**Exercise**
From the first line of the listing below, retype each line up to and including the one with "-0.028, seed=7, th=0.012)"; pictures stay out.
[start]
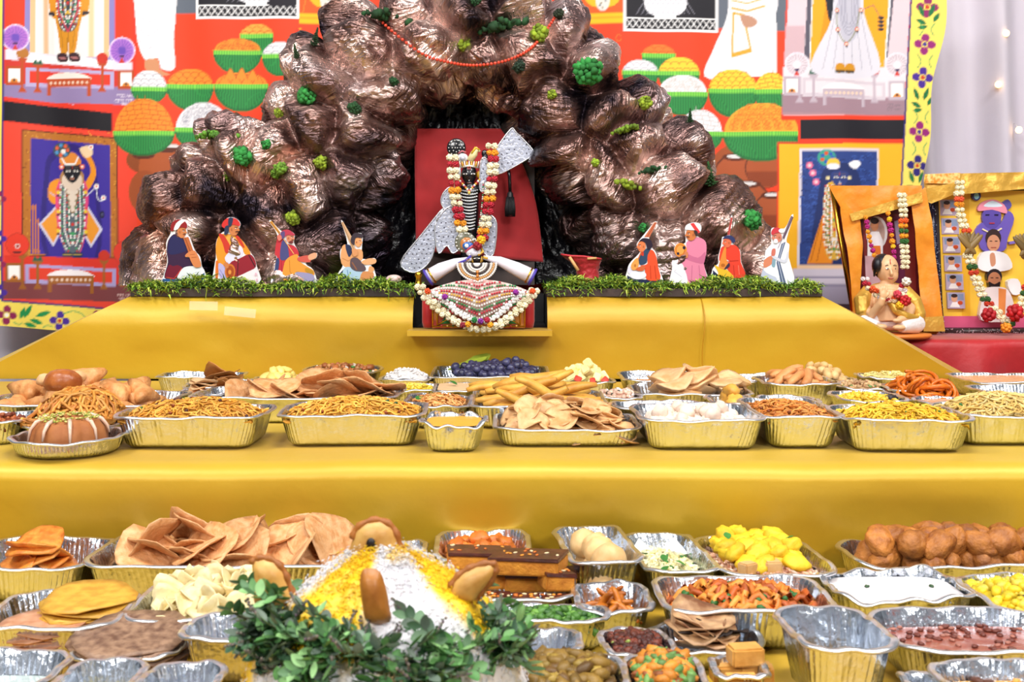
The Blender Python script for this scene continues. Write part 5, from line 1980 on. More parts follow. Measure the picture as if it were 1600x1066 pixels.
    panel('robe_wing', [(692, 326), (660, 365), (626, 410), (647, 426), (672, 408), (682, 372), (684, 345)], -0.03, seed=2)
    panel('robe_front', [(682, 346), (704, 322), (722, 340), (722, 380), (708, 396), (698, 384), (686, 396), (680, 372)], -0.035, seed=3)
    panel('robe_wing', [(754, 332), (765, 335), (776, 350), (771, 397), (757, 396), (752, 370)], -0.03, seed=4)
    panel('sash', [(768, 246), (797, 203), (806, 206), (835, 238), (828, 246), (785, 270), (774, 268)], 0.01, seed=5)
    panel('sleeve', [(706, 293), (694, 300), (689, 314), (694, 326), (706, 334), (712, 318)], -0.02, seed=6, th=0.012)
    panel('sleeve', [(752, 250), (760, 248), (764, 272), (758, 298), (750, 296), (750, 272)], -0.028, seed=7, th=0.012)


standing_idol()
CR, RD, OR, YL, PK = '#ece2c0', '#b51830', '#e89418', '#e8b818', '#b01878'
garland('flower_garland', 'cream, red and orange flower garland framing the black standing idol',
        [(707, 246), (708, 270), (711, 300), (716, 330), (722, 358), (732, 378), (744, 384), (753, 372), (758, 350), (764, 318), (767, 290), (771, 255), (768, 228)],
        3.915, [CR, RD, CR, CR, RD, OR, CR, CR, RD, RD, OR, CR], 9.0, double=True, seed=5)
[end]
**Full solution**
The Blender Python script for this scene continues. Write part 5, from line 1980 on. More parts follow. Measure the picture as if it were 1600x1066 pixels.
    panel('robe_wing', [(692, 326), (660, 365), (626, 410), (647, 426), (672, 408), (682, 372), (684, 345)], -0.03, seed=2)
    panel('robe_front', [(682, 346), (704, 322), (722, 340), (722, 380), (708, 396), (698, 384), (686, 396), (680, 372)], -0.035, seed=3)
    panel('robe_wing', [(754, 332), (765, 335), (776, 350), (771, 397), (757, 396), (752, 370)], -0.03, seed=4)
    panel('sash', [(768, 246), (797, 203), (806, 206), (835, 238), (828, 246), (785, 270), (774, 268)], 0.01, seed=5)
    panel('sleeve', [(706, 293), (694, 300), (689, 314), (694, 326), (706, 334), (712, 318)], -0.02, seed=6, th=0.012)
    panel('sleeve', [(752, 250), (760, 248), (764, 272), (758, 298), (750, 296), (750, 272)], -0.028, seed=7, th=0.012)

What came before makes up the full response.